Under the previous test, if the PERC concluded the work in question was not bargaining unit work, the decision to contract the work out was not a mandatory subject of bargaining. However, if the PERC concluded the work in question was bargaining unit work, the PERC would move on to the second part of the test and balance “five factors to determine whether a duty to bargain existed.” Central Washington University.

This historical, two-part test for determining when a decision to contract out work was a mandatory subject of bargaining was also used to determine when a public employer’s decision to “skim” work was a mandatory subject of bargaining. According to the PERC, skimming occurs when the public employer assigns work to non-bargaining unit employees of the employer. Central Washington University.

The PERC decided to use the Central Washington University case “to review the standard for determining when a decision to contract out bargaining unit work is a mandatory subject of bargaining” and see whether a new test should be adopted. After conducting this review, the PERC found that, “[t]he current standard has led to confusion and inconsistent application.”

As a result, the PERC announced a new test for determining when a public employer’s decision to contract out work is a mandatory subject of bargaining. The PERC further announced that new test would also be used to determine when a public employer’s decision to skim work is a mandatory subject of bargaining.

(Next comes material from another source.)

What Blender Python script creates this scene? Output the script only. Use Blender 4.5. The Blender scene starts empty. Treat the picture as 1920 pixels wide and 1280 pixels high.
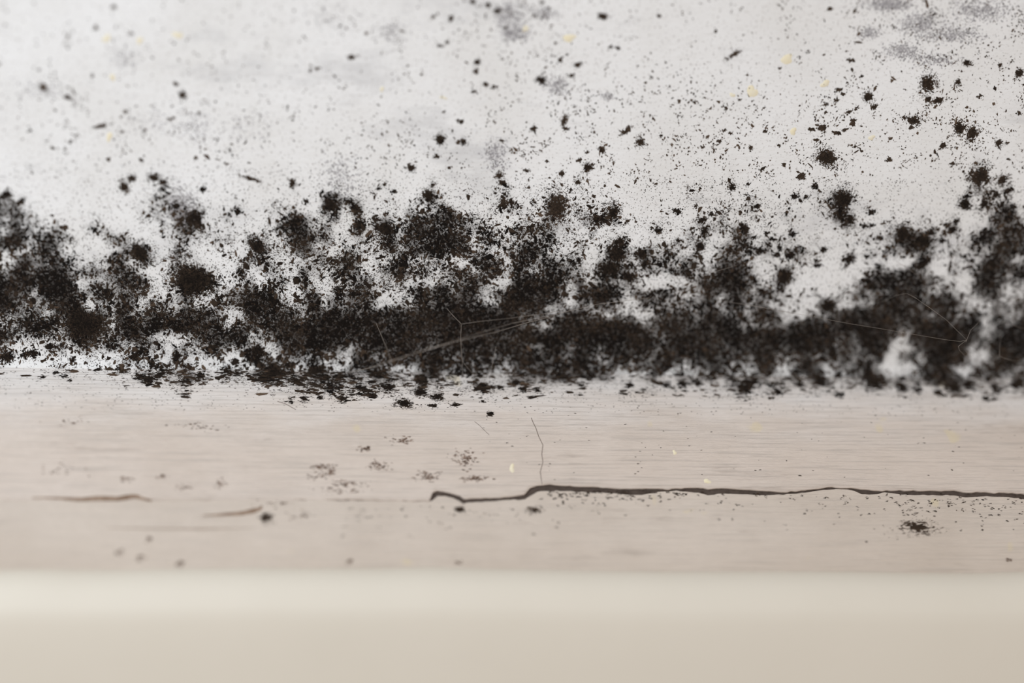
import bpy, math
import numpy as np
from mathutils import Matrix, Vector

# ------------------------------------------------------------------ camera
sc = bpy.context.scene
COL = sc.collection
K = 0.104e-3                 # metres seen by one photo pixel at the focus distance
F = 1920 * 50.0 / 36.0       # focal length in photo pixels
yaw, pitch, roll = math.radians(4.2), math.radians(15.0), math.radians(1.8)
fwd = np.array([math.sin(yaw) * math.cos(pitch), math.cos(yaw) * math.cos(pitch), -math.sin(pitch)])
rt0 = np.array([math.cos(yaw), -math.sin(yaw), 0.0])
up0 = np.cross(rt0, fwd)
RT = math.cos(roll) * rt0 + math.sin(roll) * up0
UP = -math.sin(roll) * rt0 + math.cos(roll) * up0


def ray(px, py):
    px, py = np.asarray(px, float), np.asarray(py, float)
    return (fwd + ((px - 960) / F)[..., None] * RT - ((py - 640) / F)[..., None] * UP)


CAM = -(F + 70) * K * ray(960, 690)     # the foot of the wall below the frame's middle is the origin
cam = bpy.data.cameras.new('camera')
cam.lens, cam.sensor_width = 50.0, 36.0
cam.clip_start, cam.clip_end = 0.005, 50
cam.dof.use_dof = True
cam.dof.focus_distance = F * K
cam.dof.aperture_fstop = 2.1
cam_o = bpy.data.objects.new('camera', cam)
COL.objects.link(cam_o)
M = Matrix(((RT[0], UP[0], -fwd[0], CAM[0]), (RT[1], UP[1], -fwd[1], CAM[1]), (RT[2], UP[2], -fwd[2], CAM[2]), (0, 0, 0, 1)))
cam_o.matrix_world = M
sc.camera = cam_o

# ------------------------------------------------------------------ light
world = bpy.data.worlds.new('room_light')
sc.world = world
world.use_nodes = True
bg = world.node_tree.nodes['Background']
bg.inputs[0].default_value = (1.0, 0.915, 0.85, 1)
bg.inputs[1].default_value = 0.66


def area(name, loc, target, size, power, color):
    l = bpy.data.lights.new(name, 'AREA')
    l.shape, l.size, l.energy, l.color = 'SQUARE', size, power, color
    o = bpy.data.objects.new(name, l)
    COL.objects.link(o)
    o.location = loc
    d = Vector(target) - Vector(loc)
    o.rotation_euler = d.to_track_quat('-Z', 'Y').to_euler()
    return o


area('window_daylight', (-0.30, -0.32, 0.30), (-0.05, 0, 0.03), 0.26, 1.62, (0.78, 0.90, 1.0))

sc.view_settings.view_transform = 'Standard'
sc.view_settings.look = 'None'
sc.view_settings.gamma = 1.0
sc.view_settings.use_curve_mapping = False
sc.view_settings.exposure = 0.0

# ------------------------------------------------------------------ helpers
RNG = np.random.default_rng(11)


def vnoise(x, y, scale, seed):
    """smooth value noise, about -1..1"""
    r = np.random.default_rng(seed)
    n = 512
    g = r.uniform(-1, 1, (n, n))
    u, v = x / scale + 137.3, y / scale + 91.7
    i, j = np.floor(u).astype(int), np.floor(v).astype(int)
    a, b = u - i, v - j
    a, b = a * a * (3 - 2 * a), b * b * (3 - 2 * b)
    i0, i1, j0, j1 = i % n, (i + 1) % n, j % n, (j + 1) % n
    return (g[j0, i0] * (1 - a) + g[j0, i1] * a) * (1 - b) + (g[j1, i0] * (1 - a) + g[j1, i1] * a) * b


# the cross-section (Y, Z): s = arc length, negative up the wall, 0 at the foot of the wall
def at(py, d):
    p = CAM + (F + d) * K * ray(960, py)
    return p[1], p[2]


raw = [at(y, d) for y, d in [(702, 60), (745, 20), (790, -4), (832, -28), (846, -33), (880, -42), (922, -53), (985, -93), (1022, -108),
                             (1062, -115), (1085, -118)]]
WALLTOP, NW = 0.55, 0.0022
ctrl = [(0.0, WALLTOP), (0.0, 0.25), (0.0, 0.1), (0.0, 0.02), (0.0, 0.006), (0.0, NW), (-0.0004, 0.0006), (-0.0010, -0.0003)] + raw
ctrl = np.array(ctrl)


def smooth_profile(p, it=3):
    for _ in range(it):      # corner cutting that keeps the ends
        q = [p[0]]
        for a, b in zip(p[:-1], p[1:]):
            q += [0.75 * a + 0.25 * b, 0.25 * a + 0.75 * b]
        q.append(p[-1])
        p = np.array(q)
    return p


PROF = smooth_profile(ctrl)
seg = np.hypot(*np.diff(PROF, axis=0).T)
S = np.concatenate([[0], np.cumsum(seg)])
S -= S[np.argmin(np.abs(PROF[:, 1]) + np.abs(PROF[:, 0]))]
S_TOP, S_END = S[0], S[-1]
tan = np.gradient(PROF, axis=0)
tan /= np.hypot(tan[:, 0], tan[:, 1])[:, None]
NRM = np.stack([tan[:, 1], -tan[:, 0]], 1)     # towards the room


def surf(x, s, h=0.0):
    """point on the wall / moulding surface, h above it"""
    x, s = np.broadcast_arrays(np.asarray(x, float), np.asarray(s, float))
    ny, nz = np.interp(s, S, NRM[:, 0]), np.interp(s, S, NRM[:, 1])
    return np.stack([x, np.interp(s, S, PROF[:, 0]) + ny * h, np.interp(s, S, PROF[:, 1]) + nz * h], -1)


def pix(p):
    d = p - CAM
    z = d @ fwd
    return 960 + F * (d @ RT) / z, 640 - F * (d @ UP) / z


def locate(px, py):
    """surface coordinates (x, s) seen at a photo pixel"""
    px, py = np.atleast_1d(np.asarray(px, float)), np.atleast_1d(np.asarray(py, float))
    x, s = (px - 960) * K, (py - 690) * K
    for _ in range(14):
        u, v = pix(surf(x, s))
        e = 1e-5
        u1, v1 = pix(surf(x + e, s))
        u2, v2 = pix(surf(x, s + e))
        a, b, c, d = (u1 - u) / e, (u2 - u) / e, (v1 - v) / e, (v2 - v) / e
        det = a * d - b * c
        du, dv = px - u, py - v
        x = x + np.clip((d * du - b * dv) / det, -0.01, 0.01)
        s = np.clip(s + np.clip((-c * du + a * dv) / det, -0.01, 0.01), S_TOP + 1e-4, S_END - 1e-4)
    return x, s


def link(name, me, mat, parent=None, label=None, cat=None, group=None, kind=None):
    o = bpy.data.objects.new(name, me)
    COL.objects.link(o)
    if mat and not me.materials:
        me.materials.append(mat)
    if parent:
        o.parent = parent
    for k, v in (('label', label), ('category', cat), ('group', group), ('kind', kind)):
        if v:
            o[k] = v
    return o


def np_mesh(name, verts, faces, smooth=True, uv=None, tone=None, stain=None):
    """faces: (n,3) or (n,4) int array"""
    me = bpy.data.meshes.new(name)
    faces = np.asarray(faces, np.int32)
    n, k = faces.shape
    me.vertices.add(len(verts))
    me.vertices.foreach_set('co', np.asarray(verts, np.float32).ravel())
    me.loops.add(n * k)
    me.loops.foreach_set('vertex_index', faces.ravel())
    me.polygons.add(n)
    me.polygons.foreach_set('loop_start', np.arange(0, n * k, k, dtype=np.int32))
    me.polygons.foreach_set('use_smooth', np.full(n, smooth))
    if uv is not None:
        lay = me.uv_layers.new(name='surface')
        lay.data.foreach_set('uv', np.asarray(uv, np.float32)[faces.ravel()].ravel())
    if tone is not None:
        at_ = me.attributes.new('tone', 'FLOAT', 'POINT')
        at_.data.foreach_set('value', np.asarray(tone, np.float32))
    if stain is not None:
        at_ = me.attributes.new('stain', 'FLOAT', 'POINT')
        at_.data.foreach_set('value', np.asarray(stain, np.float32))
    me.update(calc_edges=True)
    me.validate()
    return me


# ------------------------------------------------------------------ materials
def new_mat(name):
    m = bpy.data.materials.new(name)
    m.use_nodes = True
    nt = m.node_tree
    b = nt.nodes['Principled BSDF']
    return m, nt, b


def node(nt, typ, **kw):
    n = nt.nodes.new(typ)
    for k, v in kw.items():
        setattr(n, k, v)
    return n


def lk(nt, a, b):
    nt.links.new(a, b)


def noise(nt, vec, scale, detail=4, rough=0.6, dims='2D'):
    n = node(nt, 'ShaderNodeTexNoise', noise_dimensions=dims)
    n.inputs['Scale'].default_value = scale
    n.inputs['Detail'].default_value = detail
    n.inputs['Roughness'].default_value = rough
    lk(nt, vec, n.inputs['Vector'])
    return n.outputs['Fac']


def ramp(nt, fac, stops):
    r = node(nt, 'ShaderNodeValToRGB')
    e = r.color_ramp.elements
    while len(e) < len(stops):
        e.new(0.5)
    for el, (p, c) in zip(e, stops):
        el.position, el.color = p, (c[0], c[1], c[2], 1) if len(c) == 3 else c
    lk(nt, fac, r.inputs['Fac'])
    return r.outputs['Color']


def mapped(nt, sx, sy):
    t = node(nt, 'ShaderNodeUVMap', uv_map='surface')
    m = node(nt, 'ShaderNodeMapping')
    m.inputs['Scale'].default_value = (sx, sy, 1)
    lk(nt, t.outputs[0], m.inputs['Vector'])
    return m.outputs[0]


def mix(nt, fac, a, b, blend='MIX'):
    n = node(nt, 'ShaderNodeMix', data_type='RGBA', blend_type=blend)
    for sock, v in ((n.inputs['Factor'], fac), (n.inputs['A'], a), (n.inputs['B'], b)):
        if hasattr(v, 'is_linked') or isinstance(v, bpy.types.NodeSocket):
            lk(nt, v, sock)
        elif isinstance(v, (int, float)):
            sock.default_value = v
        else:
            sock.default_value = (*v, 1)
    return n.outputs['Result']


def bump(nt, b, height, strength, dist):
    n = node(nt, 'ShaderNodeBump')
    n.inputs['Strength'].default_value = strength
    n.inputs['Distance'].default_value = dist
    lk(nt, height, n.inputs['Height'])
    lk(nt, n.outputs[0], b.inputs['Normal'])


def stained(nt, c):
    """brown stain that the growth has left in the paint"""
    a = node(nt, 'ShaderNodeAttribute', attribute_name='stain')
    return mix(nt, a.outputs['Fac'], c, (0.021, 0.0140, 0.0098))


def wall_material():
    m, nt, b = new_mat('old_white_wall_paint')
    uv = mapped(nt, 1, 1)
    uvs = mapped(nt, 0.35, 1)
    base = mix(nt, ramp(nt, noise(nt, uv, 45, 3), [(0.35, (0, 0, 0)), (0.7, (1, 1, 1))]), (0.80, 0.79, 0.785), (0.745, 0.73, 0.715))
    # greyish damp smears, broken by streaky brush marks
    f1 = ramp(nt, noise(nt, uvs, 60, 5, 0.7), [(0.56, (0, 0, 0)), (0.74, (1, 1, 1))])
    c = mix(nt, f1, base, (0.60, 0.59, 0.59))
    # pinhead dirt
    f2 = ramp(nt, noise(nt, uv, 1900, 2, 0.6), [(0.62, (0, 0, 0)), (0.80, (1, 1, 1))])
    c = mix(nt, f2, c, (0.36, 0.33, 0.31))
    c = stained(nt, c)
    lk(nt, c, b.inputs['Base Color'])
    b.inputs['Roughness'].default_value = 0.5
    b.inputs['Specular IOR Level'].default_value = 0.35
    bump(nt, b, noise(nt, uvs, 900, 5, 0.65), 0.35, 0.0004)
    return m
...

Like the previous test, the new test is a two-part test. The first prong of the new test, like the first prong of the previous test, “is whether the work that was contracted out is bargaining unit work.  If the work is not bargaining unit work, then the analysis would stop and the employer would not have had an obligation to bargain its decision to contract out work.”

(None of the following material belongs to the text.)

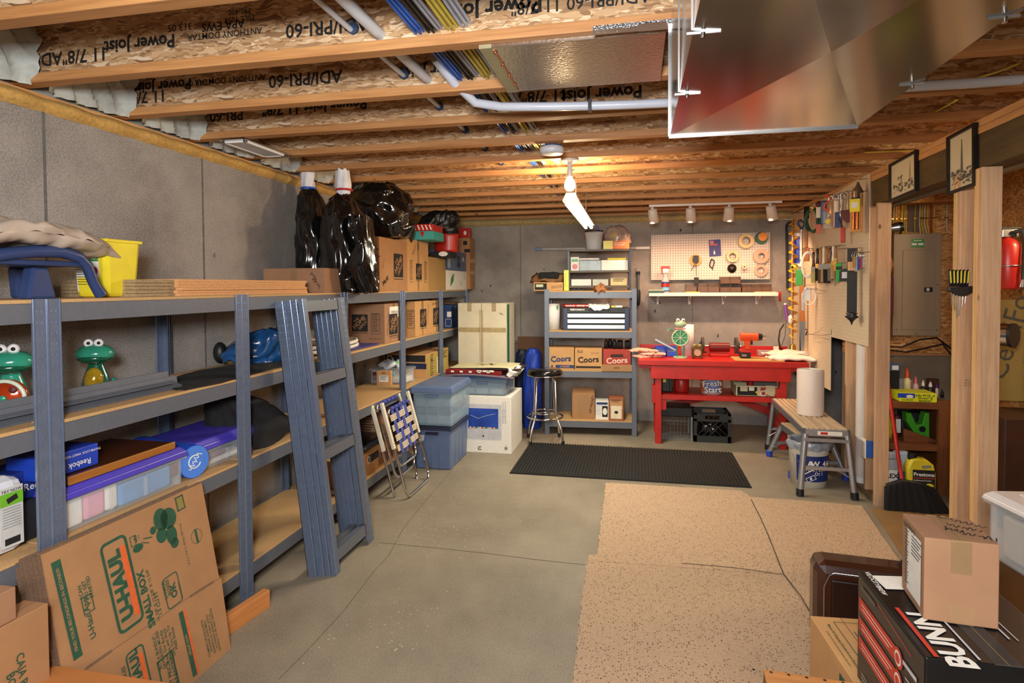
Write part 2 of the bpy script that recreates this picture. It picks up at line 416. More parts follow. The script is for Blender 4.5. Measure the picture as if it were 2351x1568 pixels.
# spray foam filling each rim bay at the left wall
for k in range(5, 20):
    y0, y1 = JY[k], JY[k+1]-.063
    def fn(u, v, y0=y0, y1=y1):
        z = 2.45+.31*v; n_ = .012*sin(u*23+v*17)+.01*sin(u*51+v*33+y0)
        return (XL-.02+.07+.10*(1-v)**2*0+.05*sin(pi*v)+n_+.16*max(0, abs(u-.5)*2-.75)*(1-v*.4), y0+(y1-y0)*u, z)
    f = M().grid(fn, 26, 14, FOAMW).build('spray_foam', ce); stuff(f)
# ------------------------------------------------------------------ stud wall on the right with its header beam
PWX = 1.706
tb = M().box(1.715, 1.835, -1.2, 4.93, 2.21, 2.385, TREAT).build('header_beam', bev=.004)
tag(tb, 'dark treated timber header beam carrying the pictures above the closet', 'beam')
for z, wd in ((2.386, .0), (2.424, .002)):
    o = M().box(1.712+wd, 1.83, -1.2, 4.95 if z < 2.4 else 7.25, z, z+.036, PINEY).build('top_plate', bev=.002)
    tag(o, 'lower pale top plate lying directly on the dark header beam' if z < 2.4 else 'upper pale top plate right under the joists along the right wall', 'lumber')
hb = M().box(1.86, 1.90, 2.6, 5.78, 2.2, 2.39, paint('weathered_plank', '#7c6a52', .8, 0, .15, 6, sc=(6, 1, 6))).build('inner_header')
tag(hb, 'greyish weathered header plank behind the dark treated beam', 'beam')
hb2 = M().box(1.835, 2.9, 5.6, 5.78, 2.3, 2.46, OSBW).build('blocking_panel'); tag(hb2, 'strand board blocking above the breaker panel wires', 'board')
def stud(name, label, x0, x1, y0, y1, z0, z1, mats=None, grp=None):
    o = M().box(x0, x1, y0, y1, z0, z1, mats or PINEZ).build(name, bev=.003); return tag(o, label, 'stud', grp)
z2 = 2.208
stud('wall_stud', 'single pine stud at the left side of the closet opening, pegboard edge on it', 1.697, 1.787, 4.765, 4.803, 0, z2)
stud('wall_stud', 'pine stud standing between the white vent pipe and the closet opening stud', 1.72, 1.80, 5.02, 5.058, .04, 2.4)
stud('wall_stud', 'pine stud left of the white vent pipe, under the pegboard corner', 1.72, 1.80, 5.47, 5.508, .04, 2.4)
bp = M().box(1.715, 1.805, 4.81, 7.28, 0, .038, wood('bottom_plate', '#6a5a3c', '#8c7850', 1)).build('bottom_plate'); tag(bp, 'greenish bottom plate under the stud wall behind the bucket', 'lumber')
pA = PX(2184, 800, 1.70); pB = PX(2247, 800, 1.70)
stud('post_stud', 'rear stud of the doubled post holding the screwdriver rack', 1.70, 1.79, pA.y-.036, pA.y, 0, z2, PALEZ)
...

If the work that was contracted out is bargaining unit work, the PERC will move on to the second part of the test. However, rather than balancing the five factors it used in the past, the PERC will apply “the balancing test [the PERC uses] in other cases to determine whether a topic is a mandatory subject of bargaining.” That test was first announced “in International Association of Fire Fighters, Local Union 1052 v. PERC (City of Richland), 113 Wn.2d 197 (1989).” According to the PERC:

The balancing test would appropriately fit into the analysis of whether an employer was obligated to bargain because the balancing test weighs the competing interests of the employees in wages, hours, and working conditions against “the extent to which the subject lies ‘at the core of [the employer’s] entrepreneurial control’ or is a management prerogative.” City of Richland, 113 Wn.2d at 203.  Recognizing that public sector employers are not “entrepreneurs” in the same sense as private sector employers, entrepreneurial control should consider the right of a public sector employer, as an elected representative of the people, to control management and direction of government. See Unified School District No. 1 of Racine County v. Wisconsin Employment Relations Commission, 81 Wis.2d 89, 95 (1977). Applying the balancing test to the question of whether a duty to bargain a decision to contract out work existed broadens parties’ ability to make arguments that the decision is or is not a mandatory subject of bargaining.

Applying the new test to the facts of the case, the PERC concluded:

Replacing the roof over the walkway at the president’s residence was bargaining unit work.  Balancing the employer’s interests in obtaining warranties for the work and having the work performed quickly with the union’s interest in preserving bargaining unit work, we determine the employer was obligated to bargain its decision to contract out bargaining unit work.  Only bargaining unit employees had previously worked on the roof over the walkway.  The bargaining unit lost work as a result of the employer contracting out the project.  An opportunity to bargain could have existed if the employer had notified the union that the project was a high priority and that bargaining had to be completed promptly.  The employer was obligated to give notice and provide an opportunity to bargain before contracting out the project.  By failing to do so, the employer violated its duty to bargain.